Of aliens encountered at the southern border in fiscal year 2013, 98.4 percent of those who were continuously detained have been repatriated (mostly removed or returned) as of December 31, 2021, as have only 6.9 percent of those who were sometimes detained and 15.1 percent of those who were never detained. Of those continuously detained, only 0.7 percent have an unexecuted removal order, while 23.2 percent of those sometimes detained and 12.6 percent of those never detained have unexecuted orders.

And DHS reported in 2019 that there were an “estimated 558,863 fugitive aliens [ordered removed yet] currently at-large in the [U.S.]”. The number is now likely north of one million, as the Transactional Records Access Clearinghouse at Syracuse University reports that since 2019, 654,692 non-detained aliens have been issued final orders of removal.

If anything is “extreme”, it is the extent to which the U.S.’s criminal and civil immigration laws go unenforced, often through claims that they are impracticable to enforce. There would be nothing more reasonable than, through the Insurrection Act, to call on the cavalry to ride to the rescue.


End Notes

1 Id. at 5 (citing testimony of Edward S. G. Dennis, Jr. on behalf of DOJ, Hearings on H.R. 3519 before the Subcomm. on Crime, House Comm. on the Judiciary, 97th Cong., 1st sess. (1981)).

2 H.R. Rept. 97-71, part 2, at 4 (1981).

3 8 U. Kan. City L. Rev. 164, 185-86 (1940).

4 The Library of Congress states that “[a] complete copy of the 1874 edition of the Revised Statutes currently does not appear to be available online.”

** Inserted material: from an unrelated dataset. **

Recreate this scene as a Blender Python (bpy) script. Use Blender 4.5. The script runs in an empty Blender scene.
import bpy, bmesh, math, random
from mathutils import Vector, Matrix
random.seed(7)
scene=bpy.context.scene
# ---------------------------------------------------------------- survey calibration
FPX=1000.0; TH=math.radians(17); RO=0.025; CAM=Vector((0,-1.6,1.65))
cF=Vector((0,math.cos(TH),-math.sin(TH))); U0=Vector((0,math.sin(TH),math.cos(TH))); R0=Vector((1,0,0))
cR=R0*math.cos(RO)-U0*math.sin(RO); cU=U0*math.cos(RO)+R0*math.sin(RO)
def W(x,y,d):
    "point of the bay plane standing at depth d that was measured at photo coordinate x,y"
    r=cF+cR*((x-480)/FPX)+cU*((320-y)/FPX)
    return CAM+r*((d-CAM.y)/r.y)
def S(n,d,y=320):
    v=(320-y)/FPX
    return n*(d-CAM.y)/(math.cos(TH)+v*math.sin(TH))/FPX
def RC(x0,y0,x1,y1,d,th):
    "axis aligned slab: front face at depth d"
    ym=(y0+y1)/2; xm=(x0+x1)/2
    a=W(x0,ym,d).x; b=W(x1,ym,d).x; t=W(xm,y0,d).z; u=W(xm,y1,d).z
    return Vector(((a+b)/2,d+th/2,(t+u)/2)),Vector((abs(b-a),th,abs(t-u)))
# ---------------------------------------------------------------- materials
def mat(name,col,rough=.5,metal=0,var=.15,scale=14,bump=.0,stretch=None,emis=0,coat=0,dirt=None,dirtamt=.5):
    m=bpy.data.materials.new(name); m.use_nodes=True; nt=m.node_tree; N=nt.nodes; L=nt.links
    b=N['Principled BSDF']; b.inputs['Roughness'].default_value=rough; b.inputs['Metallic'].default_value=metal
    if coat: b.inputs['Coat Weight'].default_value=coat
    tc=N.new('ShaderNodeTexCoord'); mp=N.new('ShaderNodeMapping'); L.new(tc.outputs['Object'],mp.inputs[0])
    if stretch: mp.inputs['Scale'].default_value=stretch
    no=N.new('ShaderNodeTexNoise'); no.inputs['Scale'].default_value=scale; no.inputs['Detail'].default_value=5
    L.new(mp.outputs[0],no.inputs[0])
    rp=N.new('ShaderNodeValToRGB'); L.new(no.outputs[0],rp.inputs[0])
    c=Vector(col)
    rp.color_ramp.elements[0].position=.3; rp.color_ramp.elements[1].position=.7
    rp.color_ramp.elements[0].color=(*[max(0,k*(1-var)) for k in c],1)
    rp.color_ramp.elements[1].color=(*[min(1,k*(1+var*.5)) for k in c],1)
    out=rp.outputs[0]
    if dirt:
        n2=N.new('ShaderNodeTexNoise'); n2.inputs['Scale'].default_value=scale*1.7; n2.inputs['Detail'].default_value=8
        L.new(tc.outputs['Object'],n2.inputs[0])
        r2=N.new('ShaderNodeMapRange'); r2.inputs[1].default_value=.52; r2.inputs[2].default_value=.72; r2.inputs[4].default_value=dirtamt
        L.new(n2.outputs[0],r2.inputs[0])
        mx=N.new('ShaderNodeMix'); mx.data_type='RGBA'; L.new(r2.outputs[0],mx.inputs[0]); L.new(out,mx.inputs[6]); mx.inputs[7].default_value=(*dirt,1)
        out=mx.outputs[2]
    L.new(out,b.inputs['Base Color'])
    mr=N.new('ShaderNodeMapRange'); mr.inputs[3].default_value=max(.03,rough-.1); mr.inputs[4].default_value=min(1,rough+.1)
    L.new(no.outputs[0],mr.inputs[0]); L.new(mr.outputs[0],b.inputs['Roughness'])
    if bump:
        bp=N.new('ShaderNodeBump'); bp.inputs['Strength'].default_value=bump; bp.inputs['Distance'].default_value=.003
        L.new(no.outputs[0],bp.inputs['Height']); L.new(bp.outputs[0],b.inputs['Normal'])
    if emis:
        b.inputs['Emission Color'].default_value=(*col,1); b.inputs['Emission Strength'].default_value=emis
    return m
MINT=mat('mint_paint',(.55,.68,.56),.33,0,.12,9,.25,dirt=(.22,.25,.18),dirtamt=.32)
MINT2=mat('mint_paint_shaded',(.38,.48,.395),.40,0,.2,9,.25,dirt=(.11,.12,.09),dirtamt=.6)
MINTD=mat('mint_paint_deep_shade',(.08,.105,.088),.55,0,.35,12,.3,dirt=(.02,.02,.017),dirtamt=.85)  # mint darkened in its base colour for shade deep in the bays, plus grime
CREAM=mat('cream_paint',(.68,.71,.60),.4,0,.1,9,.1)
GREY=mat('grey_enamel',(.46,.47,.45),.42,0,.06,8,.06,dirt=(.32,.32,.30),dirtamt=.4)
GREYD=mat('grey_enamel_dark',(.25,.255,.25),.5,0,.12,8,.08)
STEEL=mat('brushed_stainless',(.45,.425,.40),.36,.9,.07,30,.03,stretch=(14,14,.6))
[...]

5 “Federal Aid in Domestic Disturbances 1787-1903: Prepared under the Direction of Major General Henry C. Corbin, Adjutant General, U.S. Army, by Frederick T. Wilson, Chief of Division, Adjutant General’s Office””, 184 (1903), reprinted in “Federal Aid in Domestic Disturbances 1903-1922: Prepared under the Direction of the Secretary of War by the Office of the Judge Advocate General”, 67 Sen. Doc. 263 (1922).

6 Id. at 186.

7 H.R. Rept. 97-71, part 2, at 7.

8 Id. at 11.

9 Id. at 6.

10 H.R. Rept. 97-71, part 1, at 203.